一方的に兵器を買いまくるのは健全な同盟関係なのか

「途方もない数の軍事装備品」というトランプ氏の言葉には驚かされる。日本の防衛費が増え続けている現実を改めて考えさせられる。日本は対米関係を潤すためにアメリカから次々と兵器を買いまくっている。日米両国が、健全な同盟関係とはいかなるもので、それを築き上げるにはどうすべきかを真剣に議論すべきである。さらに朝日社説は指摘する。

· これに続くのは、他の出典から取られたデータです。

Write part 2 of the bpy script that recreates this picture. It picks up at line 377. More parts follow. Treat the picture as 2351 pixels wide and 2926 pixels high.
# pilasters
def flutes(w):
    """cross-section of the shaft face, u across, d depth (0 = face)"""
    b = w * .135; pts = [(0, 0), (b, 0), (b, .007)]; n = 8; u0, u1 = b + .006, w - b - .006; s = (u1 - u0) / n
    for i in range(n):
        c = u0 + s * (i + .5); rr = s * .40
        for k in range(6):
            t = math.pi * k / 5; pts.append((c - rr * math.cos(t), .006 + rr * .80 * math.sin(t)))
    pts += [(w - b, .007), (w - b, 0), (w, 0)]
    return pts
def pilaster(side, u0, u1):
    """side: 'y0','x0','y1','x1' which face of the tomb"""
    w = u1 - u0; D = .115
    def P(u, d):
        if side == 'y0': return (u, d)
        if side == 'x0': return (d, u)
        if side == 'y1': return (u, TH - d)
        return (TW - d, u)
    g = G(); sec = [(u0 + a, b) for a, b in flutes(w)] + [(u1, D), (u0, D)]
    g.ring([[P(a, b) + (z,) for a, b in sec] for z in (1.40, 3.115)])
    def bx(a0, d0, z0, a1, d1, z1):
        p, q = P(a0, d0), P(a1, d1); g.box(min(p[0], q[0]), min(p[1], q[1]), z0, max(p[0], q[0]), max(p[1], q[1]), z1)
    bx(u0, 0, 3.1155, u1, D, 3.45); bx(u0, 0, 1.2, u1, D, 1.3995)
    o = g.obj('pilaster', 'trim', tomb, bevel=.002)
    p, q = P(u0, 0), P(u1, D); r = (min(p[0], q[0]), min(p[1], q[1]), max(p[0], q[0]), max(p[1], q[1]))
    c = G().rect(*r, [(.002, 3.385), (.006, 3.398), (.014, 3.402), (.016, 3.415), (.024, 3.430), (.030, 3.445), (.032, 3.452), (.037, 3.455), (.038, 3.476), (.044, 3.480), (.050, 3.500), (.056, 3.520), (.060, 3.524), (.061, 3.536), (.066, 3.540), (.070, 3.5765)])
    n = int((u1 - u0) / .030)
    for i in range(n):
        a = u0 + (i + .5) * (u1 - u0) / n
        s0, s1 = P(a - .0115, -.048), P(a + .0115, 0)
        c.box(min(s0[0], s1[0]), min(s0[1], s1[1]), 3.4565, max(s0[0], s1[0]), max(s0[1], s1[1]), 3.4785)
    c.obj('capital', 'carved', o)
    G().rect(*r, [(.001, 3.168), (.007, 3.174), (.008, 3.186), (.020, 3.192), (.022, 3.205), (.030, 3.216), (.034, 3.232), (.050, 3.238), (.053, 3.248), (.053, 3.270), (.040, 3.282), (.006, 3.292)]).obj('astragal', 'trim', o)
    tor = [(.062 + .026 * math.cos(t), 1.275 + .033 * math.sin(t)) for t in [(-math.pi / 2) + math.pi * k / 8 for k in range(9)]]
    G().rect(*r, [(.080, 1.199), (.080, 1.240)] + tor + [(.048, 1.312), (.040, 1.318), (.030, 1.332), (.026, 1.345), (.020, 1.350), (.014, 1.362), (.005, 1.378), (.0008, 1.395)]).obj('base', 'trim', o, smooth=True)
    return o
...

「米国製の最新鋭ステルス戦闘機F35Aの墜落事故の原因究明や、米政権内で検討されている在日米軍駐留経費の大幅な負担増なども意見交換されなかったという。いったい、何のための首脳会談だったのか」

戦闘機墜落の事故原因を究明することは、防衛につながるはずだ。欠陥のある戦闘機では、抑止力にもならないからだ。最後に朝日社説はこう主張する。

「軍事技術が急速に進展し、安全保障と経済がリンクする米中対立の時代に、いかに地域の安定を保つのか。頻繁に顔を合わせるだけでなく、首脳らしい本質的な議論を望む」

同感である。前述したようにトランプ氏はこの5月と6月に連続2回も来日する。安倍首相はその絶好のチャンスをうまく生かし、日米の本質的な問題についてトランプ氏としっかり論議してほしい。

蜜月批判の朝日に対し、緊密連携評価する読売

一方、4月28日付読売新聞の社説は安倍首相とトランプ氏の関係を冒頭から評価する。社説自体の扱いも半本の朝日新聞とは違い、大きな1本社説である。

「日米両国は強固な関係を維持し、アジア太平洋地域の安定と繁栄を図らねばならない。首脳間で緊密な連携の重要性を確認した意義は大きい」
「安倍首相がトランプ米大統領と会談し、新たな貿易協定交渉を加速させることで合意した」
「米国は、貿易摩擦の長期化などで中国や欧州と緊張関係にある。日米関係にまで綻びが生じれば、世界経済は先行き懸念が一段と高まりかねない。両首脳が、通商問題などを巡る対立を表面化させなかったのは適切だと言えよう」

朝日社説と読売社説を読み比べると、同じニュースでもその新聞社のスタンスによって書き方が180度違うことがよく分かる。これに産経新聞の社説(主張)が加わると、さらに論調の違いがはっきりする。